Des entraînements interrompus par des alertes à la bombe
L’équipe nationale ukrainienne de hockey sur gazon est composée presque intégralement de joueuses du club de Soumy, une ville à moins de quarante kilomètres de la frontière russe, dans une région non occupée. "C’est une ville qui est beaucoup touchée par les bombardements, il y en a 20 à 30 par jour. Parfois on peut rester entre quatre et cinq heures dans les caves pour se cacher. Les entraînements sont pratiquement tous interrompus par une alerte. Beaucoup d’infrastructures ont été touchées mais pas le terrain de hockey", raconte Yevhen Bondarenko. En France, son équipe apprécie le calme, "même si cette situation nous rend forcément un peu tristes et qu’on préférerait pouvoir s’entraîner dans notre pays, près de nos proches".
Toutes les joueuses de l’équipe connaissent un soldat sur le front. "Mon frère est soldat. C’est dur de se concentrer sur le sport. Mentalement, je ne peux pas bien aller parce que je ne pense qu'à lui. Je stresse et j’ai déjà perdu un très bon ami", se confie Alina Hashenko.
"Mon copain est à la guerre en ce moment et c’est très dur de ne pas avoir de nouvelles pendant plusieurs jours. Quand il peut enfin m’en donner, c’est souvent pour m’annoncer la mort de quelqu’un, donc c’est très dur."
Karyna Leonova, hockeyeuse ukrainienneà franceinfo:sport
En Ukraine, toutes ont assisté à des scènes terrifiantes. "Nous avons toutes vu des bombardements par la fenêtre. Parfois ça tombe juste à côté, une fille de l’équipe a par exemple eu toutes ses fenêtres explosées à cause du souffle d’une bombe", retrace Karyna Leonova. Un garde du corps a été mis à la disposition de leur équipe et la suit partout. "Le site fait 17 hectares et est clos avec des murs, ce qui renforce leur sécurité.
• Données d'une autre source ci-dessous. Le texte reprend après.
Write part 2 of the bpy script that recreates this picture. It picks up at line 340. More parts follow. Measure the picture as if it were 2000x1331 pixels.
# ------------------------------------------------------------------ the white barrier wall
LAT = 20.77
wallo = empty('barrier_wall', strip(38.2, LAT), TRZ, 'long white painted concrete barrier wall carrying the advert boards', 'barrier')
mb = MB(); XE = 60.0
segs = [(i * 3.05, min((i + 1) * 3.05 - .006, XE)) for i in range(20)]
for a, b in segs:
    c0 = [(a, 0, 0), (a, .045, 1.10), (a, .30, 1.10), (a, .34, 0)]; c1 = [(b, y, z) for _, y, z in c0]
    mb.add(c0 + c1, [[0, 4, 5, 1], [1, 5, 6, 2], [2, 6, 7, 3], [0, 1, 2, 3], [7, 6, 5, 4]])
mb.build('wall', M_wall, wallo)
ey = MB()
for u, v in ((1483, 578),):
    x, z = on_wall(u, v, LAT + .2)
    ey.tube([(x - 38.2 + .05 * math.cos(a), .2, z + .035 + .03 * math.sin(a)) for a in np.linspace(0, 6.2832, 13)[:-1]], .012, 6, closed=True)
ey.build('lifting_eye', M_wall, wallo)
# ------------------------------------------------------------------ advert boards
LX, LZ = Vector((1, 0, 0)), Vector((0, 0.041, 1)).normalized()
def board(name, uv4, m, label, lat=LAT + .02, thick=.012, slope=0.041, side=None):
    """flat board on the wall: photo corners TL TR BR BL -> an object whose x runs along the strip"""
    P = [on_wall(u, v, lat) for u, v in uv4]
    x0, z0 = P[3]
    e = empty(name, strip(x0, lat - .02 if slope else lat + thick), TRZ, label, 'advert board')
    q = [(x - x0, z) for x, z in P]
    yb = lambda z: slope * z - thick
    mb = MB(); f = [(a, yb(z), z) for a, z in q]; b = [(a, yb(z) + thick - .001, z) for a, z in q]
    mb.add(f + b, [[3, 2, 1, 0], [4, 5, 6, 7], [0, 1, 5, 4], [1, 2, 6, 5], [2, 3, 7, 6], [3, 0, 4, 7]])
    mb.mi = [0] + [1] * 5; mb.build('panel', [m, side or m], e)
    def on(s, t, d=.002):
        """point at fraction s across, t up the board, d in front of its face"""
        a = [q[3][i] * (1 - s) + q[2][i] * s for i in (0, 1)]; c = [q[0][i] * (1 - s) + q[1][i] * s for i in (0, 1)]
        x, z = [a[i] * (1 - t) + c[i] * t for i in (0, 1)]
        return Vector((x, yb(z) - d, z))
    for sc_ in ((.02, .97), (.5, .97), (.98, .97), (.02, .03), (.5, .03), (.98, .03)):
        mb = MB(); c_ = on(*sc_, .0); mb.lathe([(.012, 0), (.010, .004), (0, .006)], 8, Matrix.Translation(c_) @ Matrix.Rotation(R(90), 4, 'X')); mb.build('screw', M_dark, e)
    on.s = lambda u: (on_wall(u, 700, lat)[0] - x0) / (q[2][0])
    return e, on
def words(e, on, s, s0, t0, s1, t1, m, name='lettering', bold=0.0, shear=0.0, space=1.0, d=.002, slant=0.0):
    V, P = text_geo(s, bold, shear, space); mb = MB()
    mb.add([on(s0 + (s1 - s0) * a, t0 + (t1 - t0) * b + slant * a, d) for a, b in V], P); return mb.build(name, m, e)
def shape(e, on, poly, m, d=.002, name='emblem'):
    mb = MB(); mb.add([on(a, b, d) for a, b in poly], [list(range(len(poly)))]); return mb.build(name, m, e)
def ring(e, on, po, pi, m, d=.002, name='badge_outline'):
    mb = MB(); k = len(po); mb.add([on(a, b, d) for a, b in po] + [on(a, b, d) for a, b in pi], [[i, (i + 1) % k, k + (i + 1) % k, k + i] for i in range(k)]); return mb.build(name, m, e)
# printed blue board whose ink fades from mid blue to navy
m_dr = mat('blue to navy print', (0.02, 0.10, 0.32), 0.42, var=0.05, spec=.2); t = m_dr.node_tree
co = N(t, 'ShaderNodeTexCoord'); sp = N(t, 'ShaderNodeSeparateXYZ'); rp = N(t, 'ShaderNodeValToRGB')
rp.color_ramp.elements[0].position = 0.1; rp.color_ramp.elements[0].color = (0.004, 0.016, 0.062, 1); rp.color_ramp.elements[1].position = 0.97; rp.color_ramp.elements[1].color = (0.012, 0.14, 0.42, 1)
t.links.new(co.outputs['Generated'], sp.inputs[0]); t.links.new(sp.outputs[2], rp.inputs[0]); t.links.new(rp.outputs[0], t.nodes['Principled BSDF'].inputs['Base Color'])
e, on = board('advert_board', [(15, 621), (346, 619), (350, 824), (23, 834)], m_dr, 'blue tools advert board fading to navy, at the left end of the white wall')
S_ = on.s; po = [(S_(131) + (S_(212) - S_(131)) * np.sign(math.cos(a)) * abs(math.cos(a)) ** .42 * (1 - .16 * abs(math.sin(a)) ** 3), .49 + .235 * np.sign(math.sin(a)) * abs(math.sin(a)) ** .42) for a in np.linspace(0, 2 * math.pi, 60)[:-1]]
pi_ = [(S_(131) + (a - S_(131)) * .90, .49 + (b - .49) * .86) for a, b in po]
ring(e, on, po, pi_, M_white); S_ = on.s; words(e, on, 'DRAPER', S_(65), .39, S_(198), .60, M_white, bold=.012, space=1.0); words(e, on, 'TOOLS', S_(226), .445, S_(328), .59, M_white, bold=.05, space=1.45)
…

Je pense que c’est un élément auquel la ministre des Sports ukrainienne a été sensible lors de sa visite ici fin août", commente Sophie Bordas.
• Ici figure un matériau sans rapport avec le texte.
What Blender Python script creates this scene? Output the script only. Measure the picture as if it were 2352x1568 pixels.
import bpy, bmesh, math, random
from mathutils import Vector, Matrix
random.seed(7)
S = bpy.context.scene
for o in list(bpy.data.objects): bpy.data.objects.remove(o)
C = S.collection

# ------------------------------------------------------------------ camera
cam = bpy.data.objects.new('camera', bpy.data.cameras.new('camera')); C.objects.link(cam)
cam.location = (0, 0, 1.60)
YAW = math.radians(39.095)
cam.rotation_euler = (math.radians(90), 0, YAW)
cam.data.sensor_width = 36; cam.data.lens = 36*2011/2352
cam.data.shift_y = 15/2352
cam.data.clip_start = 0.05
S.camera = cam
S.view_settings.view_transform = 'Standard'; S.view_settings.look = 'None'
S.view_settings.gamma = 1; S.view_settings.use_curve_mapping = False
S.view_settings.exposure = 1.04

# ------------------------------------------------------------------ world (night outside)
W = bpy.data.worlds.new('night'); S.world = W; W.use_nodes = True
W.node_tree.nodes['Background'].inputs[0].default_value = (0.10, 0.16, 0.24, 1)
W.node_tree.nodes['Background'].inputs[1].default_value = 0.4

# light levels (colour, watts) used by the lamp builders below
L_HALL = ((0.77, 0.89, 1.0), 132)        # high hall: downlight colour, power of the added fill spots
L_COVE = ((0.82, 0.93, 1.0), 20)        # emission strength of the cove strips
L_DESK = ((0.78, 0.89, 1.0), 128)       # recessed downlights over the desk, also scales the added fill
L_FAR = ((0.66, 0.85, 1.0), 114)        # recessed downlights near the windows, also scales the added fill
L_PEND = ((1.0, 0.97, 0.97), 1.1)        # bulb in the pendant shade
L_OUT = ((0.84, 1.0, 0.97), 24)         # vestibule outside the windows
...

De ce contexte, l'équipe en sort plus unie et transcendée. "Si nos soldats défendent notre patrie sur le front, nous aussi on doit faire tout notre possible sur le terrain. On est motivées pour tout donner", appuie Tetiana Stepanchenko. "On veut montrer à travers notre sport qu’on est un pays fort", complète Karyna Leonova. Nation la moins bien classée à la hiérarchie mondiale (28e) parmi celles qui participeront au tournoi de qualification à Valence (Espagne) du 13 au 21 janvier, l’Ukraine pourra compter sur la motivation sans faille de ses joueuses pour décrocher une première qualification olympique.